In terms of in-house skills, retraining staff in agent
technology and techniques should not be all that difficult.
"Although it's a new way of doing things, it's not completely
radical," Jennings points out. Within five years, he believes,
students will be coming out of university with a good grounding in
agent technology.
BT's secret army
A key mover in the field of intelligent agents, BT has been
researching the technology for five years and is one of the
founding members of agent standards body FIPA. Nader Azarmi, AI
technology manager and technical manager of BT's intelligent
systems research group, says the company is working on agents in
two main areas - personal agents which find and customise
information for users, and multi-agent systems for complex
problem-solving.
"We spent quite a bit of time initially working on a toolkit
called Zeus to enable us to develop agent applications," says
Azarmi. "This won us a BCS innovation award 1997."

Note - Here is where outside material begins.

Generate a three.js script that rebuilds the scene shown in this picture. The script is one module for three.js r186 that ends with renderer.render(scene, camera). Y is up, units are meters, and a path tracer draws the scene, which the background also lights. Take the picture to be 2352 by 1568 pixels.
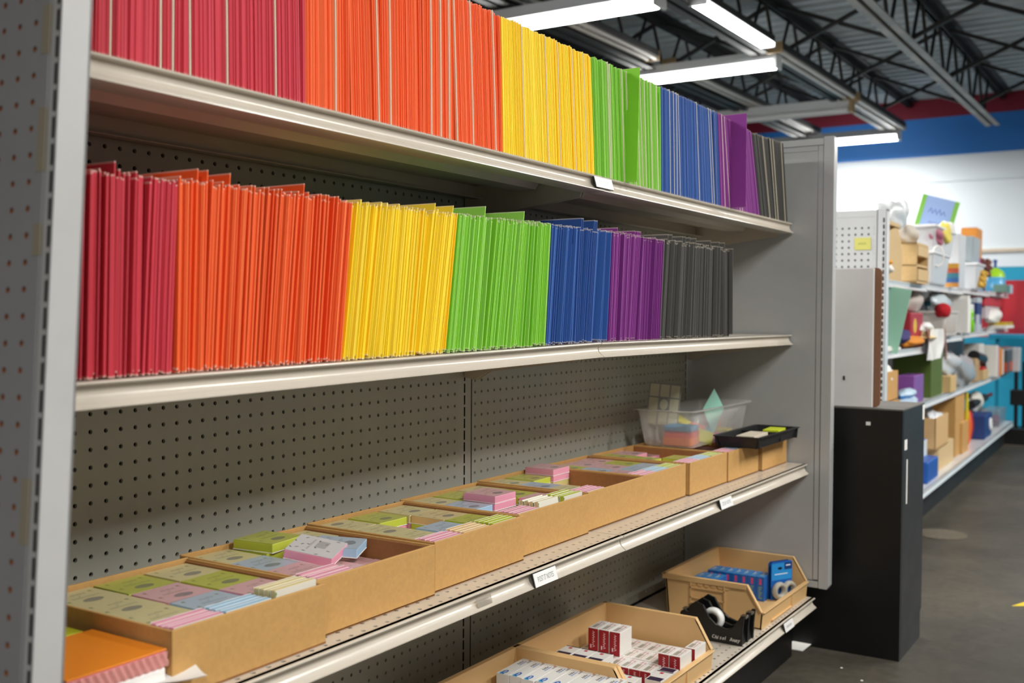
import * as THREE from 'three';
import { RoundedBoxGeometry } from 'three/addons/geometries/RoundedBoxGeometry.js';
import { mergeGeometries, toCreasedNormals } from 'three/addons/utils/BufferGeometryUtils.js';
import { RectAreaLightUniformsLib } from 'three/addons/lights/RectAreaLightUniformsLib.js';

// ---------------------------------------------------------------- camera, light, exposure
// Sizes below are in inches (the shelving, its pegboard and its slots are on a one inch grid); U turns them into metres.
// Heights are counted from the reference row of pegboard holes, FL inches above the floor.
const U = 0.0254, FL = 34.2;
const scene = new THREE.Scene();
scene.background = new THREE.Color(0x0a0b0c);
const camera = new THREE.PerspectiveCamera(2 * Math.atan(784 / 2420.19) * 180 / Math.PI, 2352 / 1568, 0.05, 60);
camera.position.set(-73.462 * U, (5.696 + FL) * U, 51.214 * U);
camera.rotation.set(-0.0256351727, -1.00614562, 0.00613974924, 'YXZ');
camera.focus = 74 * U;
camera.userData.fStop = 4.6;
const renderer = new THREE.WebGLRenderer({ antialias: true });
renderer.toneMapping = THREE.LinearToneMapping;
renderer.toneMappingExposure = 3.9;
renderer.shadowMap.enabled = true;
RectAreaLightUniformsLib.init();
const LAMP = { area: 38, tube: 5, colour: 0xfaf9f5 };

// ---------------------------------------------------------------- helpers
let seed = 12345;
const rnd = () => { seed = (seed * 1664525 + 1013904223) >>> 0; return seed / 4294967296; };
const rr = (a, b) => a + (b - a) * rnd();
const R = d => d * Math.PI / 180;
const used = {};
const numbered = n => { const k = used[n] = (used[n] ?? -1) + 1; return k ? `${n}_${String(k).padStart(3, '0')}` : n; };
const origin = new WeakMap();
const P = (x, y, z) => new THREE.Vector3(x * U, (y + FL) * U, z * U);
const clean = g => {
  g = g.index ? g.toNonIndexed() : g;
  for (const k of Object.keys(g.attributes)) if (!['position', 'normal', 'uv', 'color'].includes(k)) g.deleteAttribute(k);
  if (!g.attributes.normal) g.computeVertexNormals();
  if (!g.attributes.uv) g.setAttribute('uv', new THREE.BufferAttribute(new Float32Array(g.attributes.position.count * 2), 2));
  return g;
};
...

The company has used Zeus to develop a number of trial
multi-agent systems. "The three main areas where we've been trying
to apply collaborative agent technology are in network management,
e-commerce and business process re-engineering," he says. "We've
developed a number of prototype systems and we're hoping those
could made available first internally and later commercially."
BT has also been developing a personal agent framework. "The
idea here is to develop a central profile for the user - in which
you identify your interests, expertise, what you're looking for,
etc," explains Azarmi. "Then a number of agents can use that
profile to go and find information for you on the Internet, an
intranet or extranet."
This framework has already borne fruit. "One agent, Bugle, will
generate a daily newspaper based on your interests," says Azarmi.
"Another, called Ivine, facilitiates networking. Essentially, it
tries to put you in touch with a community of people with similar
interests."
Then there's Radar - named after Radar O'Reilly from the
television series M*A*S*H - a just-in-time information delivery
agent. "Essentially, Radar can watch over your shoulder as you're
typing in MS-Word, for example, and find documents relevant to the
paragraph you're typing in real-time."